In Europe, in centuries past, there were two irresistible powers to be reckoned with; The Monarchies and The Church, and not neccessarily in that order. The Monarchy and its minions, lords, barons and the like ruled over territories and the poor subjects who lived there. The former were wealthy, privileged; the latter were simple laborers who eked out meager livings while trying to stay out from under the heavy boots of the Monarchy's tax collector, and avoiding the searing thunderbolts of The Church.
Today, The Church holds much less sway and has been replaced by The Corporation, a legal entity with great powers and influence, often impacting our daily lives far more than today's version of The Monarchy - "The Government." The Corporation skates over thin legal ice with the help of its legion of Harvard-trained business and legal minions. In the process, you and I and the rest of modern "serfdom" are held captive to its greed. On the one hand, many of us, during our working years, serve The Corporation as worker bees. But top management of The Corporation, today's lords and barons, serves with great privilege. I know, because though I entered The Corporate World a serf, I was one of a lucky few who was dubbed a baron and enjoyed those very privileges. The lords and other barons around me made it clear that the serfs I now ruled were only to get the scraps.
At the very same time serfs receive their daily bread from The Corporation, barons and serfs alike serve other Corporations by consuming their products and services in a never ending recycling of monetary resources. But no matter how juicy the scraps serfs get, it's never quite enough to advance their circumstances because The Corporation raises the price of its products accordingly. Corporations, after all, know just how much serfs have in their bank accounts because The Bank is one of them.
The Government, too, serves The Corporation by governing in its favor at every opportunity as a quid pro quo for Corporate financial support for those in The Government who must run for election. This is very similar to how the old Monarchies and The Church worked in collusion to dominate the masses.

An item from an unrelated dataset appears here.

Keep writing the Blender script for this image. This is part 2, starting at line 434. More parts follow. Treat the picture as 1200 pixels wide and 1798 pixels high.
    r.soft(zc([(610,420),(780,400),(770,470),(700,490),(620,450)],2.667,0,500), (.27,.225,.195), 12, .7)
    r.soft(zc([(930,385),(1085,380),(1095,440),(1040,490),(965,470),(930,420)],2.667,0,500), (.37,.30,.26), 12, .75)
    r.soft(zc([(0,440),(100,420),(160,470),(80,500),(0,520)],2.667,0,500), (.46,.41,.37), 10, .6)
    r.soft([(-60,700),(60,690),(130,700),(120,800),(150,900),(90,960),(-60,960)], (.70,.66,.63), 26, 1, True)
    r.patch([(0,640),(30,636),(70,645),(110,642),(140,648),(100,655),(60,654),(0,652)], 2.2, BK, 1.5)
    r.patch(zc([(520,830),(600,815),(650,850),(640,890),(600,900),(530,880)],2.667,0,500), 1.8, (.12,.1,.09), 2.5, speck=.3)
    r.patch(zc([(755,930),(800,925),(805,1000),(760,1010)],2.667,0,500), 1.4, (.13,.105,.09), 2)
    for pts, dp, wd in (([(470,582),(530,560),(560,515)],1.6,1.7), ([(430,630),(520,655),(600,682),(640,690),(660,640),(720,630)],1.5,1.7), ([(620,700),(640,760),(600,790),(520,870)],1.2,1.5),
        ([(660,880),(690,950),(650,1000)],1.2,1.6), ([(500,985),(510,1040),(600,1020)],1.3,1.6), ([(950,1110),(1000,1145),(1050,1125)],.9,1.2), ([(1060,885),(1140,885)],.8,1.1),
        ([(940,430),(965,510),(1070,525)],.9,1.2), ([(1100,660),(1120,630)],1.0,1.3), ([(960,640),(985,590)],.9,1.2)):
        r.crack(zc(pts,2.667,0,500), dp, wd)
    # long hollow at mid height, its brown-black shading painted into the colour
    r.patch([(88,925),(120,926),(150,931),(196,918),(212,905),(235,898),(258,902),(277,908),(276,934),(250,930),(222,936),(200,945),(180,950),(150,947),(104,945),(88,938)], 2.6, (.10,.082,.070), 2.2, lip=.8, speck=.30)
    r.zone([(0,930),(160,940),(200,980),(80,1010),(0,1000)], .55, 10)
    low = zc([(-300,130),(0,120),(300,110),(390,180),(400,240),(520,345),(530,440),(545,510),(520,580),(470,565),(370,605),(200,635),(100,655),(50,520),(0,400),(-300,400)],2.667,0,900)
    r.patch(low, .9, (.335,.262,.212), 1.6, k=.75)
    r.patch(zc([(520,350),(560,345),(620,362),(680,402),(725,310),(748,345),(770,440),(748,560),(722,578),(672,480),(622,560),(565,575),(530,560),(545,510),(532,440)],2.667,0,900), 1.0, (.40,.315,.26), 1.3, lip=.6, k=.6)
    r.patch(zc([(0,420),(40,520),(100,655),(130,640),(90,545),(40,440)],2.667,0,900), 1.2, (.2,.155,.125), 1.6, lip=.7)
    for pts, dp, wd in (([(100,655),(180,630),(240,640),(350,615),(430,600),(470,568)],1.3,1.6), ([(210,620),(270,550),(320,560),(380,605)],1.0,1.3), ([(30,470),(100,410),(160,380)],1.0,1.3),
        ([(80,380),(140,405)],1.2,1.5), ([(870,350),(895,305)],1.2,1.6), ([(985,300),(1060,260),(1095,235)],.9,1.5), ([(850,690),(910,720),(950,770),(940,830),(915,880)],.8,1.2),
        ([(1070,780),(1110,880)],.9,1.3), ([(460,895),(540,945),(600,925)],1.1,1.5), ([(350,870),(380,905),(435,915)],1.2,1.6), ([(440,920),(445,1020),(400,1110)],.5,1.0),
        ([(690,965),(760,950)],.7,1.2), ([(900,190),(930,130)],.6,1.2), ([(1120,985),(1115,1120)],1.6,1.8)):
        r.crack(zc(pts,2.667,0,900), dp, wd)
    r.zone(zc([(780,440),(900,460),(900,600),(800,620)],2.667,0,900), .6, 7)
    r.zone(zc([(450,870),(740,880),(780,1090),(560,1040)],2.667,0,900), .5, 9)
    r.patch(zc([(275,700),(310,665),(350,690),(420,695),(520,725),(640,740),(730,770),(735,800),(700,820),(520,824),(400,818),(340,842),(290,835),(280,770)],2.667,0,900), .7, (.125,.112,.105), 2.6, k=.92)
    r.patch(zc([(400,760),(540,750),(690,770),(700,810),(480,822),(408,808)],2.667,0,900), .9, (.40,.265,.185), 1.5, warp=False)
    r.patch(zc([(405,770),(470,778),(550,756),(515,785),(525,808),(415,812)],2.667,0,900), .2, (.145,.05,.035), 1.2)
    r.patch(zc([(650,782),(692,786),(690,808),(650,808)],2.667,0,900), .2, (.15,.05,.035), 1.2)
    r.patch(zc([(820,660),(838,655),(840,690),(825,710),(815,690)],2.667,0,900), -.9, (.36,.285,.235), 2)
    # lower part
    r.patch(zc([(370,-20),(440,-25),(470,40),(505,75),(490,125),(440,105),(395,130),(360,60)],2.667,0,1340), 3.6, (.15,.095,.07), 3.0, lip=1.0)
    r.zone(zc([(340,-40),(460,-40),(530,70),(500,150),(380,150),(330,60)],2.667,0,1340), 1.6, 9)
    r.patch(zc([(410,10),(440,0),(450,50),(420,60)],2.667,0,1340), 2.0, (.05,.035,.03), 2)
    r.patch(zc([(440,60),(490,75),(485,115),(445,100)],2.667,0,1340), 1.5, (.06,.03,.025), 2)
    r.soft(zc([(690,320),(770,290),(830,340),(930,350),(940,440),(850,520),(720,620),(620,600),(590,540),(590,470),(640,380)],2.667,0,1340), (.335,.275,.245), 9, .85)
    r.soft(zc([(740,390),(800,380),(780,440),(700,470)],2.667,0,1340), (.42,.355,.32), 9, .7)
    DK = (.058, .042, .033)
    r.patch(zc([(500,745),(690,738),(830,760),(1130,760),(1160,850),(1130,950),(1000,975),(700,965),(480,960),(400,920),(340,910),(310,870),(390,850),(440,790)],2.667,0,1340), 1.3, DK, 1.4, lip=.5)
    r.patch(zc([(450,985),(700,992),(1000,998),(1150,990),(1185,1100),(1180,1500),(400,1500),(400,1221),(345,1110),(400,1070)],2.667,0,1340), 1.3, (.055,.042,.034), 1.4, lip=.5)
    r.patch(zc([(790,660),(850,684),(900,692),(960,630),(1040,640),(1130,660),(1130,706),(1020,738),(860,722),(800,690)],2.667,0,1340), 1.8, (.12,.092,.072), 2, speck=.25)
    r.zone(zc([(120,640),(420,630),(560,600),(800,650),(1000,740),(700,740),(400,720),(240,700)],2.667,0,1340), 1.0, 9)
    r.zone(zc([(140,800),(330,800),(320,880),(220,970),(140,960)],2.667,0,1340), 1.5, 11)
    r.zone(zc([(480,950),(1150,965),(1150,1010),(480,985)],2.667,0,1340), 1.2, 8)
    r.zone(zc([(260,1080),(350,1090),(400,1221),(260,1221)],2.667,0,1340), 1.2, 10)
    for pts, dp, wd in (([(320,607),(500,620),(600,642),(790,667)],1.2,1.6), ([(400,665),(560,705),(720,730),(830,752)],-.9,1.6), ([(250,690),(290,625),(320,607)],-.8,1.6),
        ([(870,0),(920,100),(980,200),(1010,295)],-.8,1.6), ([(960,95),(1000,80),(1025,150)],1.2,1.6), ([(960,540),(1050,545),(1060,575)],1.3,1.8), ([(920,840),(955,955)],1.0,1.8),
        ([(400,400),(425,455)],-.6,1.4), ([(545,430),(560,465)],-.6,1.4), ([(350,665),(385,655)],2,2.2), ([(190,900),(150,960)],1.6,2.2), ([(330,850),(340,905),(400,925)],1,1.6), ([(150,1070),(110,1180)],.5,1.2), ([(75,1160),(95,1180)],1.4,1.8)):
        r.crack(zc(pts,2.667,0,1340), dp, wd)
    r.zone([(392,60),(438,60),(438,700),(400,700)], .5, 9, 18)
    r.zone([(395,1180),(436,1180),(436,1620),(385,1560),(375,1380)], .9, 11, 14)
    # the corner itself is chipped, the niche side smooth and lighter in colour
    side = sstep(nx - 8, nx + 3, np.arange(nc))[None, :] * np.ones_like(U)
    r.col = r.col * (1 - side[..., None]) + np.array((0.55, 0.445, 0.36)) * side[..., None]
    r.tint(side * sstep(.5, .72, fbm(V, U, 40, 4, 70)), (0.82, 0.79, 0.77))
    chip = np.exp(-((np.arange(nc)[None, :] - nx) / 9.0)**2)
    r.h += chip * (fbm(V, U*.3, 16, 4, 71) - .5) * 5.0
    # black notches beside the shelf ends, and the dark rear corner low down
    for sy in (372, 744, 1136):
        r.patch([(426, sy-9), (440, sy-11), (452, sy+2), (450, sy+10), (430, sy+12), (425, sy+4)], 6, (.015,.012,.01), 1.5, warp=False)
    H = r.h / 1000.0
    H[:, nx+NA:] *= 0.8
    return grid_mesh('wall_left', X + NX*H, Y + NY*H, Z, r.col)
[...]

Now, in America, many serfs have accumulated enough wealth and threaten to disrupt International Corporate stability in ways they do not like. So the Corporate World uses The Government to bring balance back to The System. This is accomplished in any number of ways, but since this treatise is asking how illegal immigration and the high price of gasoline converge, let's just focus on these. Raising the price of fuel drains billions of dollars yearly from the serfdom's wallet and enriches The Biggest Corporation even more, while serfdom's ever-increasing debt brings it back into what The Corporate Web feels is the ideal financial balance: serfs in irredeemable debt to The Corporation. And secondly, by allowing an invasion of low-wage workers to come across our borders, The Corporation stands to gain even more. The old serfs, seduced by this illusion of "good times", find themselves increasingly in debt. And the new, even-lower-paid serfs begin to dig themselves into debt, insuring new generations of profits for The Corporate Web. At the same time the new illegal serf is a less-demanding and less-aware subject, thereby insuring the endless re-election of the same corrupt Government officials we have had in America for as long as we can remember.
Your Government serves not you, but The World Corporate Web. Do not be deluded by Corporate "good manners." All the "thank you's" and "please's" are the drivel of zombies, put out there to maintain the illusion that they care. But you already know this, don't you? The only difference between serfdom in The Middle Ages and now is that, strangers though we may be to one another, we are able through this internet to talk openly and widely about it.
Can we do anything to stop this? I think perhaps a better question is, SHOULD we even try to stop it? For even if we could, something will have to replace what we have. And while it might be new, odds are it won't be better. All suffering is relative. While we may not be suffering in the same ways that poor serfs did in The Middle Ages, they might look at us and think, "Oh my God, how do they put up with that kind of life?" For myself, I would be satisfied to end the tenure of those in The Government, male and female alike; those whose insufferable bullshit we have been unable to endure for what seems like forever. We need to rid ourselves of these leprous bastards any way we can. The new officials won't be any better, but at least they will be looking over their shoulders, wondering if we've got our cross-hairs on their brain stems next.